Eglises d'Asie

Tamil Nadu : vives réactions d’industriels concernés par une manifestation contre le travail des enfants

Publié le 18/03/2010




Beaucoup de dirigeants et militants chrétiens se sont associés à une manifestation organisée le 30 avril dernier dans le Tamil Nadu, pour s’opposer au travail des enfants dans cet Etat du sud de l’Inde. 5 000 personnes ont participé à cette démonstration qui se déroulait à Virudhunagar, la ville où est né Kumaraswami Kamaraj, un des politiciens les plus influents de l’Inde contemporaine, le dernier des grands disciples du Mahatma Gandhi. Mais Virudhunagar est aussi aujourd’hui la cité où l’industrie des feux d’artifice et des allumettes emploie un grand nombre de mineurs. Aussi bien les manifestants se sont heurtés aux protestations et aux dénégations des patrons d’usine et de certains groupes hindouistes qui ont voulu voir dans cette campagne un “complot chrétien” dirigé contre l’hindouisme.

Parmi les manifestants représentant plus de 150 associations se trouvaient un certain nombre de délégués de l’archidiocèse de Madurai et, en particulier, Mgr Antony Pappusamy, son évêque auxiliaire. Celui-ci a justifié sa présence parmi les protestataires en affirmant que le travail des enfants était une des questions les plus brûlantes de la région. Selon lui, des milliers de mineurs étaient employés par les manufactures d’allumettes et de feux d’artifice, en dépit des directives des Nations Unies interdisant l’exploitation du travail des enfants jusqu’à l’âge de 18 ans. Le prélat a ajouté que, depuis plus de trois décennies, l’Eglise catholique essaie de mobiliser la population et les pouvoirs publics sur la nécessité de mettre un terme à cette violation des droits de l’enfant.

Dans le défilé, les femmes étaient les plus nombreuses et portaient des pancartes sur lesquelles on pouvait lire : “Fin au travail des enfants ! “Gardons nos enfants hors des manufactures de feux d’artifice ! “N’exploitez pas les enfants ! Certains des mots d’ordre criés par elles affirmaient que les “réjouissances publiques” étaient mieux illuminées par des chandelles que par des “feux d’artifice” confectionnés grâce à la peine des enfants. Lors de la clôture de la manifestation, un de ses organisateurs, I. Anthonyswami, du Mouvement d’Action sociale, a donné pour consigne aux consommateurs de ne pas utiliser des produits marqués par la sueur et le sang des enfants.
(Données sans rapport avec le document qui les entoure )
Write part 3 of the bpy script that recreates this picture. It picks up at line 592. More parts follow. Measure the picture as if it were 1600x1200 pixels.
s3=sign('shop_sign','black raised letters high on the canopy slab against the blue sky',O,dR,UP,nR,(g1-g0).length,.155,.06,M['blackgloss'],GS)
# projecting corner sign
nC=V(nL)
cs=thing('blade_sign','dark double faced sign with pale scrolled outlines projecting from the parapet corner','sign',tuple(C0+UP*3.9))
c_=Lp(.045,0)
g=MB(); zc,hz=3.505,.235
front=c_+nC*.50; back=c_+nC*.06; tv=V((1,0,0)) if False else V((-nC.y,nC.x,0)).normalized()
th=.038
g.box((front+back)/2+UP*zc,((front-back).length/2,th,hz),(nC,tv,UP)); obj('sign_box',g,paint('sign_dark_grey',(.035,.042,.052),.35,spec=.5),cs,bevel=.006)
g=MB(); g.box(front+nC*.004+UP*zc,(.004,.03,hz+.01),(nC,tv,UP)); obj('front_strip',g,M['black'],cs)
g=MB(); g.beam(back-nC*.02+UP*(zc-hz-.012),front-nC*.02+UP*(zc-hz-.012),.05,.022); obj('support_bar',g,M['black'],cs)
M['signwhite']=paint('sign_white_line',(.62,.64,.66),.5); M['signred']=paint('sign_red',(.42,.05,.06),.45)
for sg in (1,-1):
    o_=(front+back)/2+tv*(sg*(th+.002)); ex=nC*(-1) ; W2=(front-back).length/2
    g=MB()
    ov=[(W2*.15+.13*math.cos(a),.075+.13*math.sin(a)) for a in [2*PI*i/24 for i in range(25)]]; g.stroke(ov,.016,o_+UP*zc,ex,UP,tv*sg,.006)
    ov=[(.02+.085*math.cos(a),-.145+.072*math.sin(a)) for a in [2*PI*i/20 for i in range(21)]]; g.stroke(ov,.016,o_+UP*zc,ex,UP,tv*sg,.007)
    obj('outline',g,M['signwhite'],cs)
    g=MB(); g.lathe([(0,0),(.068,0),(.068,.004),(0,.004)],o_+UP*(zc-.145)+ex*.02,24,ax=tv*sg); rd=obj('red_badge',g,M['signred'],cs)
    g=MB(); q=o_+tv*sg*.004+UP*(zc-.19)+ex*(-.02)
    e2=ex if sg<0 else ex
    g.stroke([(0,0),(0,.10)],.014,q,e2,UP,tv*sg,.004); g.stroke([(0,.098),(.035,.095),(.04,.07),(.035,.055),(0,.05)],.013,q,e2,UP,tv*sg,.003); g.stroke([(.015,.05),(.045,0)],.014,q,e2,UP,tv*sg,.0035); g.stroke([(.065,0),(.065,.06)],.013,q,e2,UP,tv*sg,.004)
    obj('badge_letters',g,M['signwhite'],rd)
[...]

V. Karuppan, de la Campagne nationale pour les droits des dalits, s’est adressé directement aux patrons d’industrie exigeant d’eux qu’ils fassent la preuve officielle que les enfants n’étaient pas employés dans la production des allumettes et des feux d’artifice.

Le mouvement du 30 avril en faveur des enfants a suscité des démentis de toutes sortes du côté des patrons dénoncés pour leur exploitation du travail des enfants. Ils ont fait publier dans la presse des déclarations d’innocence, affirmant que leurs usines n’employaient plus d’enfants depuis que des lois gouvernementales l’interdisaient. Au cours du mois de mars dernier, certains d’entre eux avaient fait manifester des étudiants pour montrer que les enfants étaient à l’école et non pas en usine. Un propriétaire de manufacture a même averti qu’il intenterait un procès à quiconque parlerait ou écrirait sur le travail des enfants dans les usines de la ville. En outre, des groupes hindous ont pris le relais des protestations patronales en affirmant que la récente campagne contre le travail des enfants était animée par les Eglises chrétiennes et était, en réalité, dirigée contre les fêtes hindoues telles que le Deepavali (procession des lampes allumées). Des grands placards affichés à Sivakasi, lieu où se trouvent les manufactures d’allumettes et de feux d’artifice, présentaient la campagne comme une activité subversive des prêtres, destinée à propager le christianisme. Un chroniqueur de la presse locale, membre d’un groupe d’extrême droite, a traité les militants impliqués dans la manifestation d’“exploiteurs des pauvres et de larbins à la solde de l’étranger ».

Une loi pour la prohibition et la réglementation du travail des enfants a été adoptée le 23 décembre 1986 en Inde. En particulier, elle interdit l’emploi des enfants dans les industries à haut risque, comme celles où sont produits feux d’artifice et allumettes. Depuis cette époque, selon une enquête récente du Mouvement contre le travail des enfants (1) ils ne sont plus employés à l’intérieur des manufactures mais accomplissent leur ouvrage chez eux avec autant de risques (2).